** Start of Data lines **

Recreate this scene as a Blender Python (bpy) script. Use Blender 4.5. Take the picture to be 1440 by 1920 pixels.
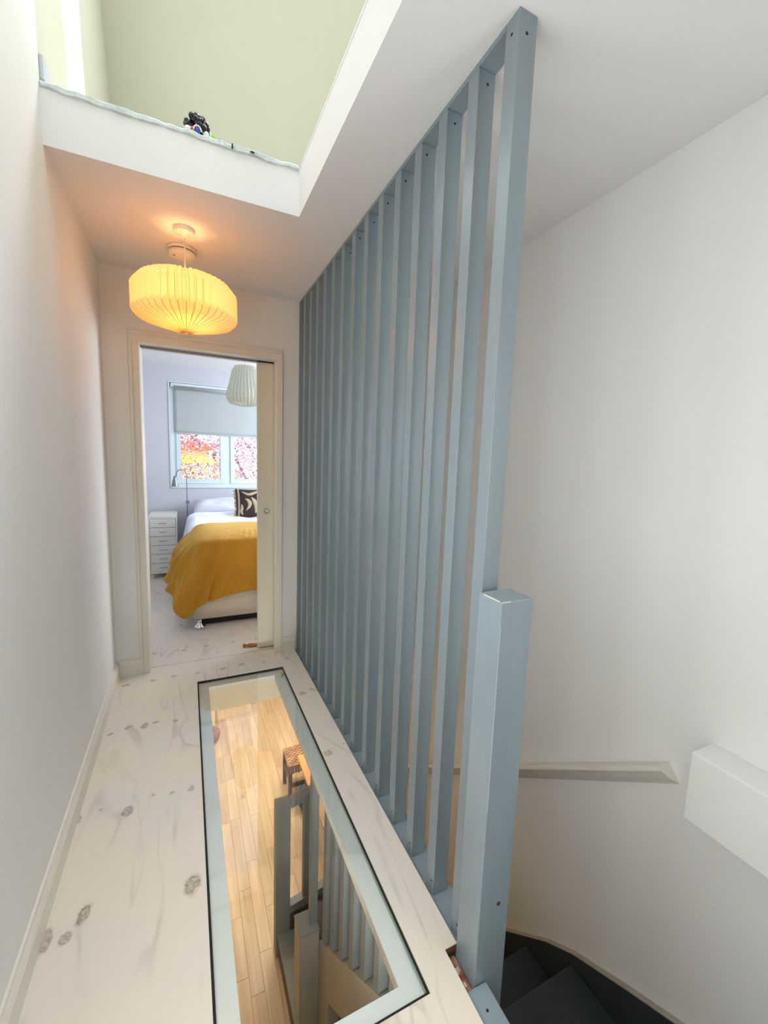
import bpy, bmesh, math, random
from mathutils import Vector, Matrix
import mathutils.noise as mn
random.seed(7)
for o in list(bpy.data.objects): bpy.data.objects.remove(o)
S = bpy.context.scene
C = S.collection
PI = math.pi

# ------------------------------------------------------------------ camera
yaw, pitch, roll, FPX, CH = 0.4428, -0.1232, 0.0351, 782.62, 1.3838
cy, sy, cp, sp = math.cos(yaw), math.sin(yaw), math.cos(pitch), math.sin(pitch)
Fv = Vector((sy * cp, cy * cp, sp)); R0 = Vector((cy, -sy, 0)); U0 = R0.cross(Fv)
cr, sr = math.cos(roll), math.sin(roll)
Rv = R0 * cr + U0 * sr; Uv = U0 * cr - R0 * sr
cd = bpy.data.cameras.new('camera'); cam = bpy.data.objects.new('camera', cd); C.objects.link(cam)
M = Matrix((( Rv.x, Uv.x, -Fv.x, 0), (Rv.y, Uv.y, -Fv.y, 0), (Rv.z, Uv.z, -Fv.z, CH), (0, 0, 0, 1)))
cam.matrix_world = M
cd.sensor_fit = 'HORIZONTAL'; cd.sensor_width = 36; cd.lens = FPX / 1440 * 36; cd.clip_start = 0.02; cd.clip_end = 200
S.camera = cam

# ------------------------------------------------------------------ world, exposure
S.view_settings.view_transform = 'Standard'; S.view_settings.look = 'None'
S.view_settings.gamma = 1; S.view_settings.use_curve_mapping = False
S.view_settings.exposure = 1.1
W = bpy.data.worlds.new('sky'); S.world = W; W.use_nodes = True
bg = W.node_tree.nodes['Background']; bg.inputs[0].default_value = (0.86, 0.93, 1.0, 1); bg.inputs[1].default_value = 2.0
S.cycles.max_bounces = 10; S.cycles.diffuse_bounces = 6; S.cycles.transparent_max_bounces = 12
S.cycles.use_denoising = True; S.cycles.sample_clamp_indirect = 6
S.cycles.caustics_reflective = False; S.cycles.caustics_refractive = False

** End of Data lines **

From the first line above to the line containing "S.camera = cam", repeat each line exactly. Pictures stay out.

◆ Expected output:
Recreate this scene as a Blender Python (bpy) script. Use Blender 4.5. Take the picture to be 1440 by 1920 pixels.
import bpy, bmesh, math, random
from mathutils import Vector, Matrix
import mathutils.noise as mn
random.seed(7)
for o in list(bpy.data.objects): bpy.data.objects.remove(o)
S = bpy.context.scene
C = S.collection
PI = math.pi

# ------------------------------------------------------------------ camera
yaw, pitch, roll, FPX, CH = 0.4428, -0.1232, 0.0351, 782.62, 1.3838
cy, sy, cp, sp = math.cos(yaw), math.sin(yaw), math.cos(pitch), math.sin(pitch)
Fv = Vector((sy * cp, cy * cp, sp)); R0 = Vector((cy, -sy, 0)); U0 = R0.cross(Fv)
cr, sr = math.cos(roll), math.sin(roll)
Rv = R0 * cr + U0 * sr; Uv = U0 * cr - R0 * sr
cd = bpy.data.cameras.new('camera'); cam = bpy.data.objects.new('camera', cd); C.objects.link(cam)
M = Matrix((( Rv.x, Uv.x, -Fv.x, 0), (Rv.y, Uv.y, -Fv.y, 0), (Rv.z, Uv.z, -Fv.z, CH), (0, 0, 0, 1)))
cam.matrix_world = M
cd.sensor_fit = 'HORIZONTAL'; cd.sensor_width = 36; cd.lens = FPX / 1440 * 36; cd.clip_start = 0.02; cd.clip_end = 200
S.camera = cam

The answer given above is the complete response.